AIM OF THE TASK
Only the number is wanted: how many lines contain the string "that"?

INFORMATION SUPPLIED
====

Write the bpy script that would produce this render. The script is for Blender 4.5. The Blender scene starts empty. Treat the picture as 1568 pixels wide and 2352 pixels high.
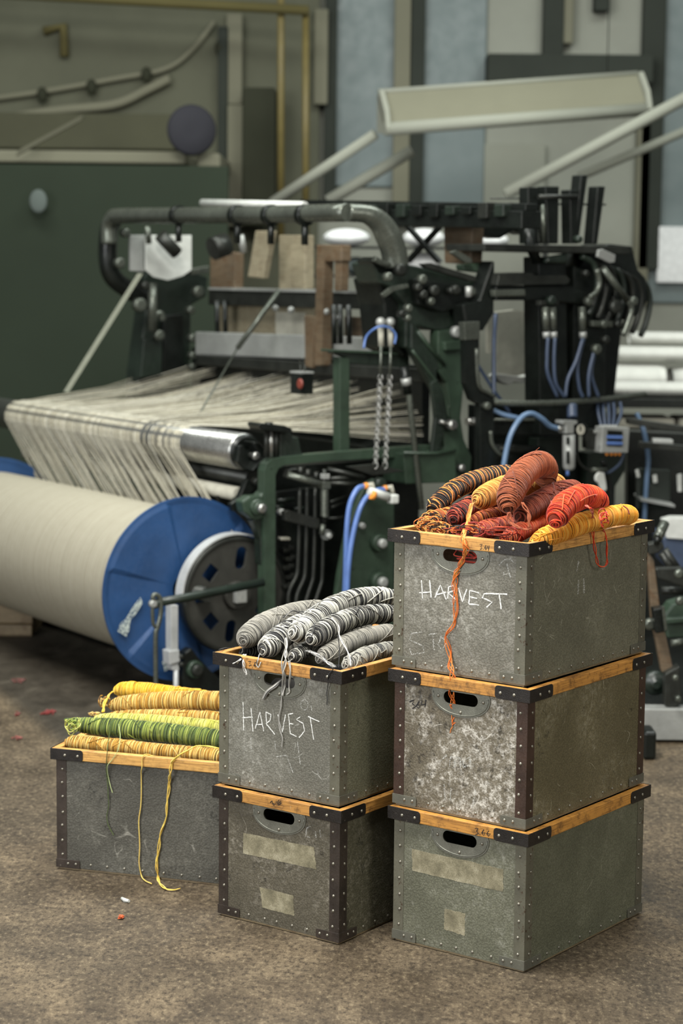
import bpy, math, random
import numpy as np
from mathutils import Vector
from mathutils.geometry import tessellate_polygon
rnd = random.Random(7)
SC = bpy.context.scene
COL = SC.collection
# ------------------------------------------------------------------ camera geometry (from the perspective of the crates)
F = 4623.1; PITCH = .121544; CH = 1.698518; ROLL = .010439
CAM = Vector((0, 0, CH))
def ray(px, py):
    X = px-784; Y = py-1176
    c, s = math.cos(ROLL), math.sin(ROLL)
    a = (X*c+Y*s)/F; v = -(-X*s+Y*c)/F
    return Vector((a, math.cos(PITCH)+v*math.sin(PITCH), -math.sin(PITCH)+v*math.cos(PITCH)))
def atz(px, py, z):
    r = ray(px, py); return CAM+r*((z-CH)/r.z)
def aty(px, py, y):
    r = ray(px, py); return CAM+r*(y/r.y)
def atplane(px, py, p, n):
    r = ray(px, py); return CAM+r*((p-CAM).dot(n)/r.dot(n))
ZUP = Vector((0, 0, 1))
# loom frame: U runs along the warp beam, V along the warp
TH = math.atan2(1.0, 1.5)
LO = Vector((-.60094, 7.75, 0)); LU = Vector((-math.sin(TH), math.cos(TH), 0)); LV = Vector((math.cos(TH), math.sin(TH), 0))
def LW(u, v, z): return LO+LU*u+LV*v+ZUP*z
def PU(px, py, u): return atplane(px, py, LO+LU*u, LU)
def PV(px, py, v): return atplane(px, py, LO+LV*v, LV)

# ------------------------------------------------------------------ mesh builder
def catmull(pts, n):
    P = [np.array(p, float) for p in pts]
    if len(P) < 3: return [Vector(P[0]+(P[-1]-P[0])*i/n) for i in range(n+1)]
    P = [2*P[0]-P[1]]+P+[2*P[-1]-P[-2]]
    out = []
    for i in range(1, len(P)-2):
        for k in range(n):
            t = k/n
            out.append(Vector(.5*((2*P[i])+(-P[i-1]+P[i+1])*t+(2*P[i-1]-5*P[i]+4*P[i+1]-P[i+2])*t*t+(-P[i-1]+3*P[i]-3*P[i+1]+P[i+2])*t**3)))
    out.append(Vector(P[-2]))
    return out
def frames(pts):
    T = []
    n = len(pts)
    for i in range(n):
        d = pts[min(i+1, n-1)]-pts[max(i-1, 0)]
        T.append(d.normalized() if d.length > 1e-9 else Vector((0, 0, 1)))
    r = Vector((0, 0, 1)) if abs(T[0].z) < .9 else Vector((1, 0, 0))
    N = (r-T[0]*r.dot(T[0])).normalized(); out = []
    for t in T:
        N = N-t*N.dot(t)
        if N.length < 1e-6: N = t.orthogonal()
        N.normalize(); out.append((t, N.copy(), t.cross(N)))
    return out
class MB:
    def __init__(s): s.v = []; s.f = []; s.sm = []; s.c = None; s.mi = []; s.cur = 0
    def add(s, vs, fs, smooth=False, cols=None):
        o = len(s.v); s.v += [tuple(v) for v in vs]
        for f in fs: s.f.append(tuple(i+o for i in f)); s.sm.append(smooth); s.mi.append(s.cur)
        if cols is not None:
            if s.c is None: s.c = []
            s.c += cols
        return s
    def box(s, c, a, b, d):      # centre, three half vectors
        vs = [c+a*i+b*j+d*k for i in (-1, 1) for j in (-1, 1) for k in (-1, 1)]
        return s.add(vs, [(0, 1, 3, 2), (4, 6, 7, 5), (0, 4, 5, 1), (2, 3, 7, 6), (0, 2, 6, 4), (1, 5, 7, 3)])
    def lbox(s, u0, u1, v0, v1, z0, z1):
        return s.box(LW((u0+u1)/2, (v0+v1)/2, (z0+z1)/2), LU*abs(u1-u0)/2, LV*abs(v1-v0)/2, ZUP*abs(z1-z0)/2)
    def wbox(s, x0, x1, y0, y1, z0, z1):
        return s.box(Vector(((x0+x1)/2, (y0+y1)/2, (z0+z1)/2)), Vector((abs(x1-x0)/2, 0, 0)), Vector((0, abs(y1-y0)/2, 0)), ZUP*abs(z1-z0)/2)
    def tube(s, pts, r, n=10, caps=True, closed=False, cols=None, flat=None):
        pts = [Vector(p) for p in pts]; fr = frames(pts); m = len(pts)
        rr = r if isinstance(r, (list, tuple)) else [r]*m
        vs = []; cc = [] if cols is not None else None
        for i, (t, N, B) in enumerate(fr):
            for k in range(n):
                a = 2*math.pi*k/n
                vs.append(pts[i]+N*math.cos(a)*rr[i]*(1 if flat is None else flat)+B*math.sin(a)*rr[i])
                if cc is not None: cc.append(cols[i])
        fs = [(i*n+k, i*n+(k+1) % n, (i+1)*n+(k+1) % n, (i+1)*n+k) for i in range(m-1) for k in range(n)]
        if closed: fs += [((m-1)*n+k, (m-1)*n+(k+1) % n, (k+1) % n, k) for k in range(n)]
        s.add(vs, fs, True, cc)
        if caps and not closed:
            o = len(s.v)-m*n
            s.f.append(tuple(o+k for k in reversed(range(n)))); s.sm.append(False); s.mi.append(s.cur)
            s.f.append(tuple(o+(m-1)*n+k for k in range(n))); s.sm.append(False); s.mi.append(s.cur)
        return s
    def lathe(s, p, ax, prof, n=32, smooth=True, capped=True):   # prof: (t along ax, r)
        ax = Vector(ax).normalized(); N = ax.orthogonal().normalized(); B = ax.cross(N)
        vs = [Vector(p)+ax*t+(N*math.cos(2*math.pi*k/n)+B*math.sin(2*math.pi*k/n))*r for t, r in prof for k in range(n)]
        m = len(prof)
        fs = [(i*n+k, i*n+(k+1) % n, (i+1)*n+(k+1) % n, (i+1)*n+k) for i in range(m-1) for k in range(n)]
        s.add(vs, fs, smooth)
        if capped:
            o = len(s.v)-m*n
            if prof[0][1] > 1e-6: s.f.append(tuple(o+k for k in reversed(range(n)))); s.sm.append(False); s.mi.append(s.cur)
            if prof[-1][1] > 1e-6: s.f.append(tuple(o+(m-1)*n+k for k in range(n))); s.sm.append(False); s.mi.append(s.cur)
        return s
    def cyl(s, p0, p1, r, n=24, r1=None):
        p0 = Vector(p0); p1 = Vector(p1); d = p1-p0; L = d.length; r1 = r if r1 is None else r1
        # split sharp edge loops so that the caps stay crisp
        return s.lathe(p0, d, [(0, r*.97), (0, r), (L, r1), (L, r1*.97)] if False else [(0, r), (L, r1)], n)
    def prism(s, poly, ext, holes=()):
        loops = [[Vector(p) for p in poly]]+[[Vector(p) for p in h] for h in holes]
        flat = [p for l in loops for p in l]; n = len(flat)
        if len(loops) == 1 and n <= 4: tris = [tuple(range(n))]
        else: tris = [tuple(t) for t in tessellate_polygon(loops)]
        vs = flat+[p+ext for p in flat]
        # orient
        nrm = Vector((0, 0, 0))
        l = loops[0]
        for i in range(len(l)): nrm += l[i].cross(l[(i+1) % len(l)])
        flip = nrm.dot(ext) > 0
        fs = []
        for t in tris:
            if len(t) == 3:
                a, b, c = (flat[i] for i in t)
                up = (b-a).cross(c-a).dot(ext) > 0
            else: up = flip
            t1 = t if up else tuple(reversed(t))
            fs.append(tuple(i+n for i in t1)); fs.append(tuple(reversed(t1)))
        o = 0
        for li, l in enumerate(loops):
            m = len(l)
            for i in range(m):
                q = (o+i, o+(i+1) % m, o+(i+1) % m+n, o+i+n)
                fs.append(q if flip == (li == 0) or li > 0 and not flip else tuple(reversed(q)))
            o += m
        return s.add(vs, fs)
    def ball(s, c, r, n=12, sx=(1, 1, 1)):
        c = Vector(c); m = max(6, n//2+2)
        vs = [c+Vector((0, 0, -r*sx[2]))]
        for i in range(1, m):
            t = -math.pi/2+math.pi*i/m
            vs += [c+Vector((r*sx[0]*math.cos(t)*math.cos(2*math.pi*k/n), r*sx[1]*math.cos(t)*math.sin(2*math.pi*k/n), r*sx[2]*math.sin(t))) for k in range(n)]
        vs.append(c+Vector((0, 0, r*sx[2])))
        fs = [(0, 1+(k+1) % n, 1+k) for k in range(n)]
        for i in range(m-2): fs += [(1+i*n+k, 1+i*n+(k+1) % n, 1+(i+1)*n+(k+1) % n, 1+(i+1)*n+k) for k in range(n)]
        o = 1+(m-2)*n; fs += [(o+k, o+(k+1) % n, len(vs)-1) for k in range(n)]
        return s.add(vs, fs, True)
    def build(s, name, mat, parent=None, bevel=0, label=None, cat=None, group=None, kind=None, fixn=True):
        base = WLOC[parent.name] if parent is not None else None
        A = np.array(s.v, dtype=np.float64)
        if base is None:
            lo = A.min(0); hi = A.max(0); loc = Vector(((lo[0]+hi[0])/2, (lo[1]+hi[1])/2, lo[2]))
        else: loc = base
        A = A-np.array(loc)
        me = bpy.data.meshes.new(name)
        me.from_pydata([tuple(v) for v in A], [], s.f)
        me.polygons.foreach_set('use_smooth', s.sm)
        for m_ in (mat if isinstance(mat, (list, tuple)) else [mat]): me.materials.append(m_)
        if any(s.mi): me.polygons.foreach_set('material_index', s.mi)
        if s.c is not None:
            at = me.color_attributes.new('Col', 'FLOAT_COLOR', 'POINT')
            buf = np.ones((len(s.v), 4), dtype=np.float32); buf[:, :3] = np.array(s.c, dtype=np.float32)
            at.data.foreach_set('color', buf.ravel())
        me.update()
        o = bpy.data.objects.new(name, me); COL.objects.link(o)
        if parent is None: o.location = loc; WLOC[o.name] = loc
        else: o.parent = parent; WLOC[o.name] = base
        if bevel:
            b = o.modifiers.new('bevel', 'BEVEL'); b.width = bevel; b.segments = 2; b.limit_method = 'ANGLE'; b.angle_limit = .7
            b.harden_normals = False
        tag(o, label, cat, group, kind)
        return o
WLOC = {}
def tag(o, label=None, cat=None, group=None, kind=None):
    if label: o['label'] = label
    if cat: o['category'] = cat
    if group: o['group'] = group
    if kind: o['kind'] = kind
    return o
def thing(name, loc, label, cat, group=None):
    o = bpy.data.objects.new(name, None); COL.objects.link(o); o.empty_display_size = .1
    o.location = loc; WLOC[o.name] = Vector(loc)
    return tag(o, label, cat, group)

# ------------------------------------------------------------------ materials
def lin(c):
    return tuple((x/255/12.92 if x/255 <= .04045 else ((x/255+.055)/1.055)**2.4) for x in c)
def C4(c): return (*lin(c), 1)
class NT:
    def __init__(s, name):
        s.m = bpy.data.materials.new(name); s.m.use_nodes = True; s.t = s.m.node_tree; s.n = s.t.nodes
        s.b = s.n['Principled BSDF']; s.o = s.n['Material Output']
        s.tc = None
    def new(s, typ, **k):
        n = s.n.new(typ)
        for a, b in k.items(): setattr(n, a, b)
        return n
    def L(s, a, b): s.t.links.new(a, b)
    def coord(s, scale=(1, 1, 1), loc=(0, 0, 0), rot=(0, 0, 0), out='Object'):
        if s.tc is None: s.tc = s.new('ShaderNodeTexCoord')
        mp = s.new('ShaderNodeMapping'); mp.inputs['Scale'].default_value = scale; mp.inputs['Location'].default_value = loc; mp.inputs['Rotation'].default_value = rot
        s.L(s.tc.outputs[out], mp.inputs[0]); return mp.outputs[0]
    def noise(s, vec, scale, detail=4, rough=.55, dist=0):
        n = s.new('ShaderNodeTexNoise'); n.inputs['Scale'].default_value = scale; n.inputs['Detail'].default_value = detail
        n.inputs['Roughness'].default_value = rough; n.inputs['Distortion'].default_value = dist
        s.L(vec, n.inputs['Vector']); return n.outputs['Fac']
    def voro(s, vec, scale, feature='F1'):
        n = s.new('ShaderNodeTexVoronoi', feature=feature); n.inputs['Scale'].default_value = scale
        s.L(vec, n.inputs['Vector']); return n.outputs['Distance']
    def ramp(s, fac, stops):
        r = s.new('ShaderNodeValToRGB'); e = r.color_ramp.elements
        while len(e) < len(stops): e.new(.5)
        for i, (p, c) in enumerate(stops):
            e[i].position = p; e[i].color = c if len(c) == 4 else (*c, 1)
        s.L(fac, r.inputs[0]); return r.outputs[0]
    def step(s, fac, a, b, lo=0, hi=1):
        n = s.new('ShaderNodeMapRange', interpolation_type='SMOOTHSTEP'); n.inputs[1].default_value = a; n.inputs[2].default_value = b
        n.inputs[3].default_value = lo; n.inputs[4].default_value = hi
        s.L(fac, n.inputs[0]); return n.outputs[0]
    def math(s, op, a, b=None):
        n = s.new('ShaderNodeMath', operation=op)
        for i, x in enumerate((a, b)):
            if x is None: continue
            if isinstance(x, (int, float)): n.inputs[i].default_value = x
            else: s.L(x, n.inputs[i])
        return n.outputs[0]
    def mix(s, fac, a, b, mode='MIX'):
        n = s.new('ShaderNodeMix', data_type='RGBA', blend_type=mode)
        for sock, x in ((n.inputs[0], fac), (n.inputs[6], a), (n.inputs[7], b)):
            if isinstance(x, (int, float)): sock.default_value = x
            elif isinstance(x, tuple): sock.default_value = x if len(x) == 4 else (*x, 1)
            else: s.L(x, sock)
        return n.outputs[2]
    def bump(s, h, strength=.3, dist=.002, prev=None):
        n = s.new('ShaderNodeBump'); n.inputs['Strength'].default_value = strength; n.inputs['Distance'].default_value = dist
        s.L(h, n.inputs['Height'])
        if prev is not None: s.L(prev, n.inputs['Normal'])
        return n.outputs[0]
    def fin(s, col=None, rough=None, metal=None, nrm=None, spec=None):
        for k, x in (('Base Color', col), ('Roughness', rough), ('Metallic', metal), ('Normal', nrm), ('Specular IOR Level', spec)):
            if x is None: continue
            i = s.b.inputs[k]
            if isinstance(x, (int, float)): i.default_value = x
            elif isinstance(x, tuple): i.default_value = x if len(x) == 4 else (*x, 1)
            else: s.L(x, i)
        return s.m
def paint(name, col, rough=.45, metal=0., var=.35, scale=9, wear=None, wearamt=.62, bump=.15, spec=.5):
    t = NT(name); v = t.coord()
    n = t.noise(v, scale, 6, .6)
    d = tuple(x*(1-var) for x in lin(col)); l = tuple(min(1, x*(1+var)) for x in lin(col))
    c = t.ramp(n, [(.3, d), (.7, l)])
    n2 = t.noise(v, scale*14, 4, .6)
    if wear is not None:
        w = t.step(t.noise(v, scale*4, 8, .72), wearamt, wearamt+.07)
        c = t.mix(w, c, C4(wear))
    r = t.step(n2, .2, .8, max(.05, rough-.12), min(1, rough+.15))
    return t.fin(c, r, metal, t.bump(n2, bump, .002), spec)
def plain(name, col, rough=.6, metal=0.):
    t = NT(name); n = t.noise(t.coord(), 25, 3)
    c = lin(col)
    return t.fin(t.ramp(n, [(.25, tuple(x*.85 for x in c)), (.75, tuple(min(1, x*1.12) for x in c))]), rough, metal)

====

FULL SOLUTION
2